How to Grieve: Active and Intentional Practices

Grief should be treated as a job you have to show up for, but one where the hours are flexible and the pace is slow.

1. Practise Lament (Loss-Oriented)

  • Write It Down: Don't just journal your feelings; write out your questions and pain directly. Use the language of lament: Why did this happen? How long, before I feel normal? This intentional release helps you externalise the pain.
  • Acknowledge the Value: When lamenting the loss of identity or function (like in dementia or chronic illness), remember that the pain is proportional to the value you placed on what was lost.

2. Create a Ritual (Restoration-Oriented)

Grief rituals are crucial psychological work that give your internal pain an external, manageable shape.

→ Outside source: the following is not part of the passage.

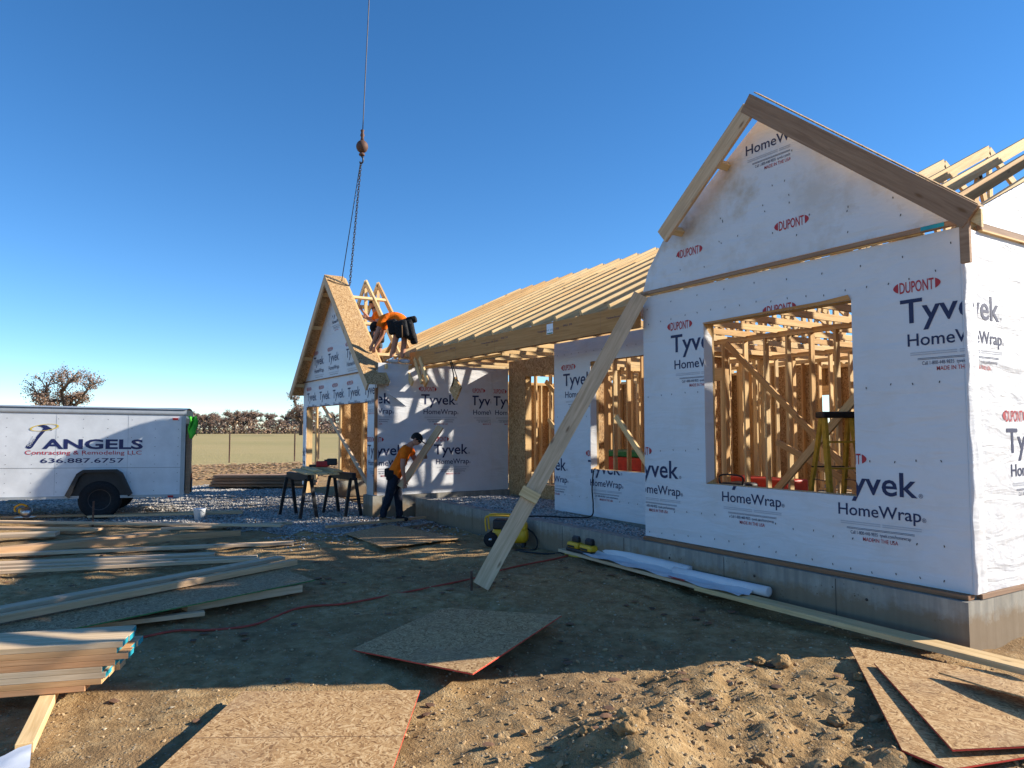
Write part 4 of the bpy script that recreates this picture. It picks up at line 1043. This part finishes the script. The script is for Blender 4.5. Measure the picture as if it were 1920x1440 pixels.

  • Commemorate: If you lost a loved one, light a candle at the same time each day, or start a new habit in their honour.
  • Redefine: If you lost a role or ability, create a new daily ritual that intentionally uses the skills or focus of your new life. This could be volunteering, taking a class, or starting a small creative project.

3. Speak the Loss (The Social Science)

Research consistently shows that social support is the single most important factor in long-term grief recovery. When you isolate yourself, you prevent your community from helping you carry the burden.

  • Your Action: Identify two trusted people. When they ask how you are, resist the urge to say, "I'm okay." Instead, share one specific, small detail about your grief, a memory of your lost loved one, or one frustration about your changed health, a feeling you're holding. These moments of authentic communication affirm the ongoing place the loss holds in your life and allow your community to truly support you.

We can’t rush this process, and we don't have to. We can trust that this intentional work, this commitment to honesty, to self-compassion, and to acknowledging the profound importance of what was loss, will eventually lead us toward a new, meaningful chapter.

“Give sorrow words; the grief that does not speak knits up the o-er wrought heart and bids it break.”